News » Whistler

Melamed confirms his mayoral musings

Three-term councillor encouraged to run for mayor, yet to make a decision

by

comment

The most popular councillor in the last election, with 1,867 votes, is now thinking about a more full time political career.

Ken Melamed confirmed this week that he is carefully weighing his options should he decide to run for mayor in November’s municipal election.

"I’m considering it," he said simply.

Originally Melamed wasn’t thinking about the top job on council but a flood of phone calls and e-mails and conversations with supporters encouraging him to throw his hat in the ring has got him thinking otherwise in recent weeks. This reflection comes in the wake of last month’s announcement from three-term Mayor Hugh O’Reilly that he will not be seeking re-election this fall.

"It’s hard to ignore (the encouragement to run)," added Melamed.

To date just two candidates have publicly announced they are seeking the mayor’s job this fall. Those candidates are Councillor Nick Davies and former mayor and MLA Ted Nebbeling.

Others are expected to join the race closer to election day. The nomination period lasts from Oct. 4 to 14, with election day on Nov. 19.

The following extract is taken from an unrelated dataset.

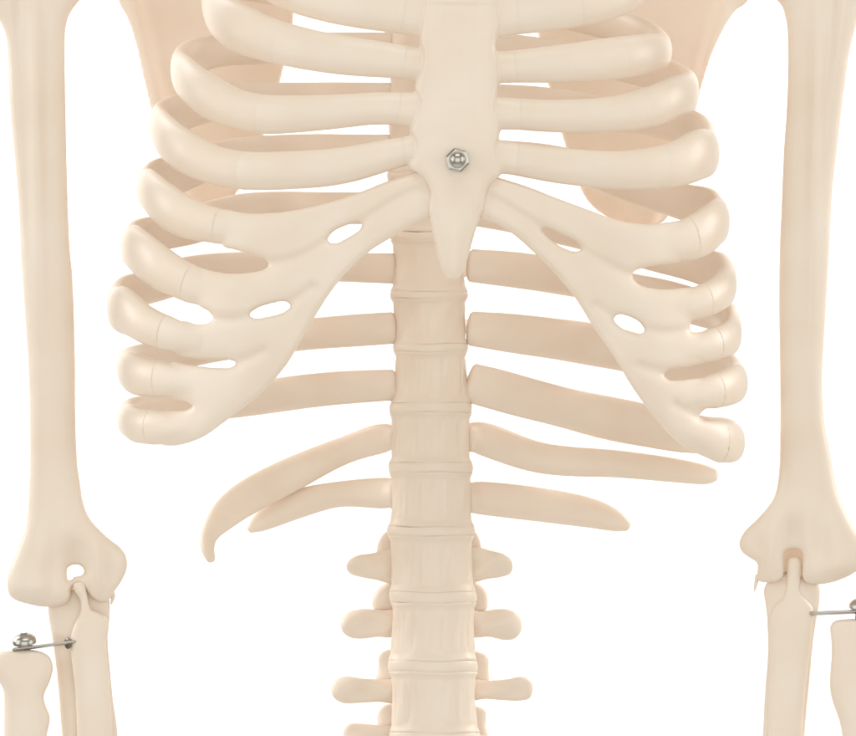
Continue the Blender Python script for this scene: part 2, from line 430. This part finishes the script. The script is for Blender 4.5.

Unlike the mayor’s job, which is a full time position, councillors are paid based on a workweek of roughly 20 hours. Often times they work more than those 20 hours.

Melamed has been logging his hours at the council table for nine years, since he first decided to run for a seat in 1996. In that time he has become a familiar figure on Whistler’s political landscape as well as on the mountains where he is a ski patroller, and on construction sites around town where he works as a self-employed stonemason.

He is renowned for his concern for the environment and his passion to keep growth and development limited. Many times he has been the lone voice in opposition of council decisions, most notably his "no" vote in October 2002 against the 2010 Olympics. At the time he said he could not support the bid because he felt it failed to protect the community from serious issues.

"At this time I do not believe we have sufficient safeguards to withstand the coming pressure that the bid brings," he said.

"I would like to see a number of policies put in place to put those safeguards in place. Locally we need an affordability strategy. We need a workable teardown policy and we need to have a new integrated capped growth employee housing strategy."

In his 2002 campaign interview with Pique Newsmagazine weeks after that decision he said: "I also wanted to address the perception that I say ‘no’ to everything and don’t have any solutions. It’s not true. I have the distinction of having more failed motions and amendments than anyone on council. I’ve always supported ideas that are new or different."

He would not say when he would make his final decision to run for mayor or not. He is waiting for friends who are part of his election team to return to Whistler and once here they will discuss options and possibilities for his political future.